The First Principles Study of Strongly Correlated Electronic Structure in Rare-Earth Nickelates

Rare earth nickelates attract numerous interests of research due to their rich physical properties and phase transitions. Here we report the electronic structures of LaNiO3 with oxygen vacancies using first principles. We find that LaNiO2.5 exhibits a ``site-selective" paramagnetic Mott insulating state at T~=290K as obtained using density functional theory plus dynamical mean field theory (DFT+DMFT). The Ni octahedron site develops a Mott insulating state with strong correlations as the Ni eg orbital is half-filled while the Ni square-planar site with apical oxygen vacancies becomes a band insulator. Moreover, we investigate the effects of the surface termination and the oxygen vacancy position on the electronic properties and vacancy energetics of LaNiO3 ultra-thin films under the compressive strain on the LaAlO3 substrate using DFT+U. The existence and positions of oxygen vacancies are found to be very sensitive to the termination of the film. In rare earth nickelates family, the LaNiO2, PrNiO2 and NdNiO2(ReNiO2) were found to be superconductive under hole doping. Their crystal structures have similarities with CaCuO2, which is also a superconductor under field-effect doping with high critical temperature.
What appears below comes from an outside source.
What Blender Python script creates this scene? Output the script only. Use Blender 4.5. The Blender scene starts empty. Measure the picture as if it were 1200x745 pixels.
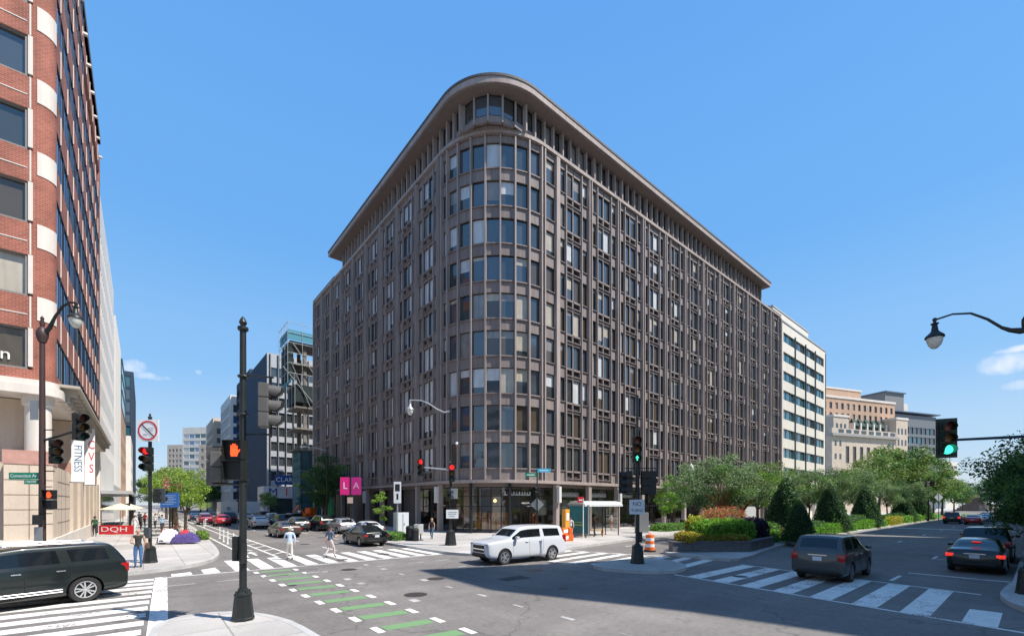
import bpy, bmesh, math, random
from mathutils import Vector, Matrix
from mathutils.bvhtree import BVHTree
R = math.radians
rnd = random.Random(7)
SC = bpy.context.scene
COL = SC.collection

# ------------------------------------------------------------------ materials
MATS = {}
def mat(name, col, rough=0.7, metal=0.0, ior=1.45, var=0.0, vscale=2.0, bump=0.0, bscale=20.0,
        emit=None, estr=1.0, coat=0.0, fine=0.0, streak=0.0):
    if name in MATS: return MATS[name]
    m = bpy.data.materials.new(name); m.use_nodes = True
    nt = m.node_tree; b = nt.nodes['Principled BSDF']
    b.inputs['Base Color'].default_value = (*col, 1)
    b.inputs['Roughness'].default_value = rough
    b.inputs['Metallic'].default_value = metal
    b.inputs['IOR'].default_value = ior
    if coat: b.inputs['Coat Weight'].default_value = coat; b.inputs['Coat Roughness'].default_value = 0.05
    if emit:
        b.inputs['Emission Color'].default_value = (*emit, 1); b.inputs['Emission Strength'].default_value = estr
    if var or bump or fine or streak:
        g = nt.nodes.new('ShaderNodeNewGeometry')
        pos = g.outputs['Position']
        col_out = None
        def mixval(fac_socket, amt, prev):
            mr = nt.nodes.new('ShaderNodeMapRange')
            mr.inputs['From Min'].default_value = .3; mr.inputs['From Max'].default_value = .7
            mr.inputs['To Min'].default_value = 1-amt; mr.inputs['To Max'].default_value = 1+amt
            nt.links.new(fac_socket, mr.inputs['Value'])
            mx = nt.nodes.new('ShaderNodeVectorMath'); mx.operation = 'SCALE'
            if prev is None: mx.inputs[0].default_value = col
            else: nt.links.new(prev, mx.inputs[0])
            nt.links.new(mr.outputs[0], mx.inputs['Scale'])
            return mx.outputs[0]
        if var:
            n = nt.nodes.new('ShaderNodeTexNoise'); n.inputs['Scale'].default_value = vscale
            n.inputs['Detail'].default_value = 5
            nt.links.new(pos, n.inputs['Vector']); col_out = mixval(n.outputs['Fac'], var, col_out)
        if fine:
            n = nt.nodes.new('ShaderNodeTexNoise'); n.inputs['Scale'].default_value = vscale*23
            n.inputs['Detail'].default_value = 3
            nt.links.new(pos, n.inputs['Vector']); col_out = mixval(n.outputs['Fac'], fine, col_out)
        if streak:
            mp = nt.nodes.new('ShaderNodeMapping'); mp.inputs['Scale'].default_value = (2.5, 2.5, .12)
            nt.links.new(pos, mp.inputs['Vector'])
            n = nt.nodes.new('ShaderNodeTexNoise'); n.inputs['Scale'].default_value = 1.5; n.inputs['Detail'].default_value = 4
            nt.links.new(mp.outputs[0], n.inputs['Vector']); col_out = mixval(n.outputs['Fac'], streak, col_out)
        if col_out is not None: nt.links.new(col_out, b.inputs['Base Color'])
        if bump:
            n = nt.nodes.new('ShaderNodeTexNoise'); n.inputs['Scale'].default_value = bscale; n.inputs['Detail'].default_value = 4
            nt.links.new(pos, n.inputs['Vector'])
            bp = nt.nodes.new('ShaderNodeBump'); bp.inputs['Strength'].default_value = bump; bp.inputs['Distance'].default_value = .02
            nt.links.new(n.outputs['Fac'], bp.inputs['Height']); nt.links.new(bp.outputs[0], b.inputs['Normal'])
    MATS[name] = m
    return m

def glass_clear(name, tint=(.75,.8,.8), mn=.10):
    m = bpy.data.materials.new(name); m.use_nodes = True; nt = m.node_tree; nt.nodes.clear()
    o = nt.nodes.new('ShaderNodeOutputMaterial'); mx = nt.nodes.new('ShaderNodeMixShader')
    t = nt.nodes.new('ShaderNodeBsdfTransparent'); t.inputs[0].default_value = (*tint, 1)
    g = nt.nodes.new('ShaderNodeBsdfGlossy'); g.inputs['Roughness'].default_value = .02; g.inputs['Color'].default_value = (1,1,1,1)
    f = nt.nodes.new('ShaderNodeFresnel'); f.inputs[0].default_value = 1.5
    mr = nt.nodes.new('ShaderNodeMapRange'); mr.inputs['To Min'].default_value = mn; mr.inputs['To Max'].default_value = 1
    nt.links.new(f.outputs[0], mr.inputs['Value']); nt.links.new(mr.outputs[0], mx.inputs[0])
    nt.links.new(t.outputs[0], mx.inputs[1]); nt.links.new(g.outputs[0], mx.inputs[2]); nt.links.new(mx.outputs[0], o.inputs[0])
    MATS[name] = m
    return m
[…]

We also investigate the electronic structures of LaNiO2 and PrNiO2 with hole doping. We calculated the Hubbard U values of Ni 3d and Pr 4f orbitals using constrained DFT method. We found that the hole ions in LaNiO2 do not change the electronic structures and can be approximated by virtual crystal approximation. Doped holes in ReNiO2 partly distribute in Ni 3d orbitals, mainly in dx2-y2 orbitals. The effect of Pr 4f electrons on Ni 3d electrons is negligible, however it has weak effect on Pr 5d electrons at Fermi level.